[Start of SOURCE MATERIAL]

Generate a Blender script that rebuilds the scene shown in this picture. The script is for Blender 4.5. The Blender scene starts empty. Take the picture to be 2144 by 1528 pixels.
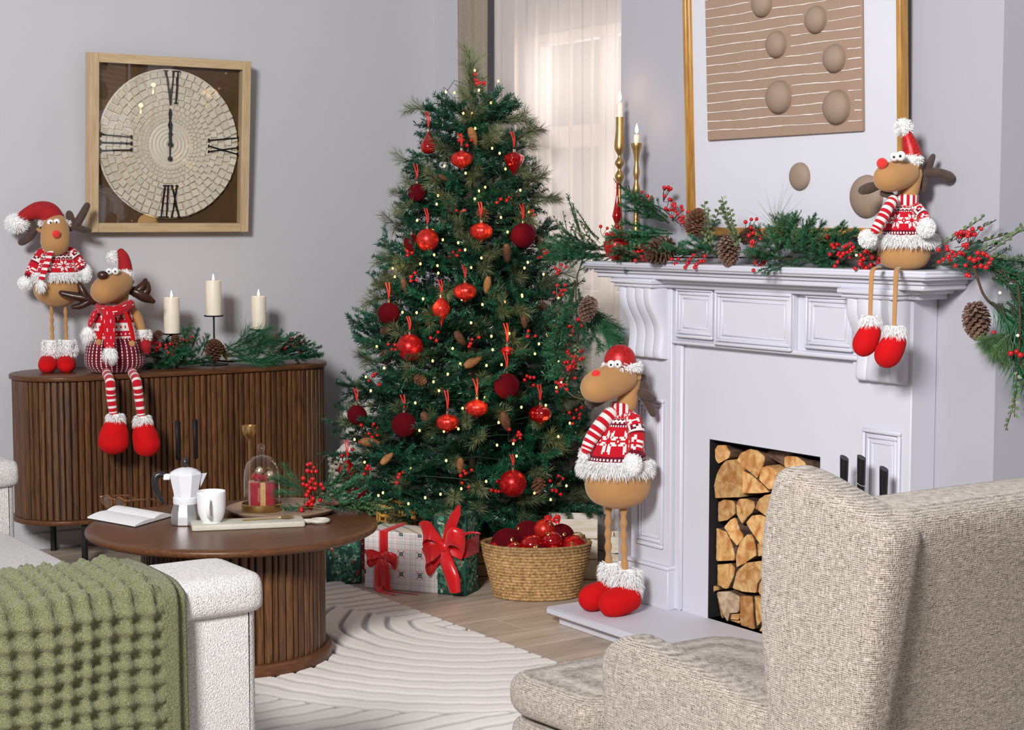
import bpy, math, random
import numpy as np
from math import sin, cos, pi, radians, sqrt, atan2, hypot
from mathutils import Vector, Matrix, Euler

S = bpy.context.scene
COL = S.collection
random.seed(7)
RNG = np.random.default_rng(7)

# ---------------------------------------------------------------- camera
CAM_H, PITCH, HEAD, FPX = 1.35, radians(4.82), radians(34.0), 3510.0
cam_data = bpy.data.cameras.new('camera')
cam_data.sensor_width = 36.0
cam_data.lens = FPX / 2144 * 36.0
cam_data.clip_start = 0.05
cam_data.clip_end = 200
cam = bpy.data.objects.new('camera', cam_data)
COL.objects.link(cam)
cam.location = (0, 0, CAM_H)
cam.rotation_euler = (radians(90) - PITCH, 0, -HEAD)
S.camera = cam

# ---------------------------------------------------------------- world, lights, exposure
S.view_settings.view_transform = 'Standard'
S.view_settings.look = 'None'
S.view_settings.gamma = 1.0
S.view_settings.exposure = 0.0
S.view_settings.use_curve_mapping = False
S.cycles.use_denoising = True
S.cycles.max_bounces = 10
S.cycles.transparent_max_bounces = 24
S.cycles.caustics_reflective = False
S.cycles.caustics_refractive = False

W = bpy.data.worlds.new('daylight')
S.world = W
W.use_nodes = True
_n = W.node_tree.nodes
_bg = _n['Background']
_bg.inputs[0].default_value = (0.90, 0.92, 1.0, 1)
_bg.inputs[1].default_value = 0.29

def area(name, loc, target, size, power, color, size_y=None):
    d = bpy.data.lights.new(name, 'AREA')
    d.shape = 'RECTANGLE'
    d.size = size
    d.size_y = size_y or size
    d.energy = power
    d.color = color
    o = bpy.data.objects.new(name, d)
    COL.objects.link(o)
    o.location = loc
    o.rotation_euler = (Vector(target) - Vector(loc)).to_track_quat('-Z', 'Y').to_euler()
    return o

area('softbox_key', (-1.75, 0.35, 3.3), (2.9, 5.2, 0.8), 1.1, 500, (1.0, 0.985, 0.97), 1.0)
area('window_daylight', (4.75, 5.7, 1.75), (3.6, 5.6, 1.5), 1.3, 24, (1.0, 0.94, 0.90), 1.4)

# ---------------------------------------------------------------- picture ray helpers (true 3-D points on real planes)
_fw = np.array([sin(HEAD) * cos(PITCH), cos(HEAD) * cos(PITCH), -sin(PITCH)])
_rt = np.array([cos(HEAD), -sin(HEAD), 0.0])
_up = np.cross(_rt, _fw)
_C = np.array([0, 0, CAM_H])
def ray(px, py): return _fw + _rt * (px - 1072) / FPX - _up * (py - 764) / FPX
def onz(px, py, z): r = ray(px, py); return _C + r * (z - CAM_H) / r[2]
def onX(px, py, X): r = ray(px, py); return _C + r * X / r[0]
def onY(px, py, Y): r = ray(px, py); return _C + r * Y / r[1]
def depth(p): return float((np.array(p) - _C) @ _fw)

# ---------------------------------------------------------------- object helpers
def props(o, label=None, cat=None, group=None, kind=None):
    if label: o['label'] = label
    if cat: o['category'] = cat
    if group: o['group'] = group
    if kind: o['kind'] = kind
    return o

def thing(name, label, cat, loc=(0, 0, 0), rotz=0.0, group=None):
    o = bpy.data.objects.new(name, None)
    o.empty_display_size = 0.05
    COL.objects.link(o)
    o.location = loc
    o.rotation_euler = (0, 0, rotz)
    return props(o, label, cat, group)

def link(name, me, parent=None, loc=None, rot=None, scale=None):
    o = bpy.data.objects.new(name, me)
    COL.objects.link(o)
    if parent is not None: o.parent = parent
    if loc is not None: o.location = loc
    if rot is not None: o.rotation_euler = rot
    if scale is not None: o.scale = scale if hasattr(scale, '__len__') else (scale,) * 3
    return o

def dup(root, loc=None, rot=None, label=None, scale=None):
    r = root.copy(); COL.objects.link(r)
    if loc is not None: r.location = loc
    if rot is not None: r.rotation_euler = rot
    if scale is not None: r.scale = (scale,) * 3
    if label: r['label'] = label
    for ch in list(root.children):
        c = ch.copy(); COL.objects.link(c); c.parent = r
        for g in list(ch.children):
            d = g.copy(); COL.objects.link(d); d.parent = c
    return r

class MB:
    """collects shapes; build() links them as ONE mesh object"""
    def __init__(self): self.v = []; self.f = []; self.m = []; self.c = []
    def add(self, vf, mi=0, M=None, col=None):
        v, f = vf
        b = len(self.v)
        if M is not None: v = [M @ Vector(p) for p in v]
        self.v += [tuple(p) for p in v]
        self.f += [tuple(i + b for i in q) for q in f]
        self.m += [mi] * len(f)
        if col is not None: self.c += list(col)
        else: self.c += [(1, 1, 1)] * len(f)
        return self
    def mesh(self, name, mats, smooth=True, angle=40, color=False):
        me = bpy.data.meshes.new(name)
        me.from_pydata(self.v, [], self.f)
        for m in (mats if isinstance(mats, (list, tuple)) else [mats]): me.materials.append(m)
        if any(self.m): me.polygons.foreach_set('material_index', self.m)
        if smooth:
            me.polygons.foreach_set('use_smooth', [True] * len(self.f))
            me.set_sharp_from_angle(angle=radians(angle))
        if color:
            at = me.color_attributes.new('Col', 'FLOAT_COLOR', 'CORNER')
            buf = np.ones((len(me.loops), 4), dtype=np.float32)
            lt = np.array([len(q) for q in self.f])
            buf[:, :3] = np.repeat(np.array(self.c, dtype=np.float32), lt, axis=0)
            at.data.foreach_set('color', buf.ravel())
        me.update()
        return me
    def build(self, name, mats, parent=None, smooth=True, angle=40, color=False, **kw):
        return link(name, self.mesh(name, mats, smooth, angle, color), parent, **kw)

def np_mesh(name, V, F, mat, smooth=False, colors=None, mi=None):
    """V (n,3), F (m,k) numpy arrays"""
    me = bpy.data.meshes.new(name)
    V = np.asarray(V, dtype=np.float32); F = np.asarray(F, dtype=np.int32)
    k = F.shape[1]
    me.vertices.add(len(V)); me.vertices.foreach_set('co', V.ravel())
    me.loops.add(F.size); me.loops.foreach_set('vertex_index', F.ravel())
    me.polygons.add(len(F))
    me.polygons.foreach_set('loop_start', np.arange(0, F.size, k, dtype=np.int32))
    me.polygons.foreach_set('loop_total', np.full(len(F), k, dtype=np.int32))
    if smooth: me.polygons.foreach_set('use_smooth', np.ones(len(F), dtype=bool))
    for q in (mat if isinstance(mat, (list, tuple)) else [mat]): me.materials.append(q)
    if mi is not None: me.polygons.foreach_set('material_index', np.asarray(mi, dtype=np.int32))
    me.update(calc_edges=True)
    if colors is not None:
        at = me.color_attributes.new('Col', 'FLOAT_COLOR', 'POINT')
        buf = np.ones((len(V), 4), dtype=np.float32); buf[:, :3] = colors
        at.data.foreach_set('color', buf.ravel())
    return me

# ---------------------------------------------------------------- shapes (each returns verts, faces)
def box(x0, x1, y0, y1, z0, z1, b=0.0):
    x0, x1 = min(x0, x1), max(x0, x1); y0, y1 = min(y0, y1), max(y0, y1); z0, z1 = min(z0, z1), max(z0, z1)
    if b <= 0:
        v = [(x0, y0, z0), (x1, y0, z0), (x1, y1, z0), (x0, y1, z0), (x0, y0, z1), (x1, y0, z1), (x1, y1, z1), (x0, y1, z1)]
        return v, [(0, 3, 2, 1), (4, 5, 6, 7), (0, 1, 5, 4), (1, 2, 6, 5), (2, 3, 7, 6), (3, 0, 4, 7)]
    b = min(b, (x1 - x0) * .49, (y1 - y0) * .49, (z1 - z0) * .49)
    o = [(x0, y0), (x1, y0), (x1, y1), (x0, y1)]
    def ring(i, z):
        # octagon, inset i at corners only
        a = b
        return [(x0 + a, y0 + i, z), (x1 - a, y0 + i, z), (x1 - i, y0 + a, z), (x1 - i, y1 - a, z), (x1 - a, y1 - i, z), (x0 + a, y1 - i, z), (x0 + i, y1 - a, z), (x0 + i, y0 + a, z)]
    v = ring(b * .999, z0) + ring(0, z0 + b) + ring(0, z1 - b) + ring(b * .999, z1)
    f = [tuple(range(7, -1, -1)), tuple(range(24, 32))]
    for k in range(3):
        for i in range(8):
            j = (i + 1) % 8
            f.append((k * 8 + i, k * 8 + j, k * 8 + 8 + j, k * 8 + 8 + i))
    return v, f

def lathe(prof, n=24, cap=True):
    v = []; f = []
    for r, z in prof:
        for i in range(n):
            a = 2 * pi * i / n
            v.append((r * cos(a), r * sin(a), z))
    for k in range(len(prof) - 1):
        for i in range(n):
            j = (i + 1) % n
            f.append((k * n + i, k * n + j, k * n + n + j, k * n + n + i))
    if cap:
        f.append(tuple(range(n - 1, -1, -1)))
        b = (len(prof) - 1) * n
        f.append(tuple(range(b, b + n)))
    return v, f

def smooth_path(P, sub=4):
    P = [np.array(p, float) for p in P]
    if len(P) < 3 or sub < 2: return P
    out = []
    for i in range(len(P) - 1):
        p0 = P[max(i - 1, 0)]; p1 = P[i]; p2 = P[i + 1]; p3 = P[min(i + 2, len(P) - 1)]
        for k in range(sub):
            t = k / sub
            out.append(.5 * ((2 * p1) + (-p0 + p2) * t + (2 * p0 - 5 * p1 + 4 * p2 - p3) * t * t + (-p0 + 3 * p1 - 3 * p2 + p3) * t ** 3))
    out.append(P[-1])
    return out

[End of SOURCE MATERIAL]

> **TASK**: Up to and including the line containing "S.camera = cam", repeat every line from the start of the data, but none of the pictures.

> **RESPONSE TO THIS EXERCISE**:
Generate a Blender script that rebuilds the scene shown in this picture. The script is for Blender 4.5. The Blender scene starts empty. Take the picture to be 2144 by 1528 pixels.
import bpy, math, random
import numpy as np
from math import sin, cos, pi, radians, sqrt, atan2, hypot
from mathutils import Vector, Matrix, Euler

S = bpy.context.scene
COL = S.collection
random.seed(7)
RNG = np.random.default_rng(7)

# ---------------------------------------------------------------- camera
CAM_H, PITCH, HEAD, FPX = 1.35, radians(4.82), radians(34.0), 3510.0
cam_data = bpy.data.cameras.new('camera')
cam_data.sensor_width = 36.0
cam_data.lens = FPX / 2144 * 36.0
cam_data.clip_start = 0.05
cam_data.clip_end = 200
cam = bpy.data.objects.new('camera', cam_data)
COL.objects.link(cam)
cam.location = (0, 0, CAM_H)
cam.rotation_euler = (radians(90) - PITCH, 0, -HEAD)
S.camera = cam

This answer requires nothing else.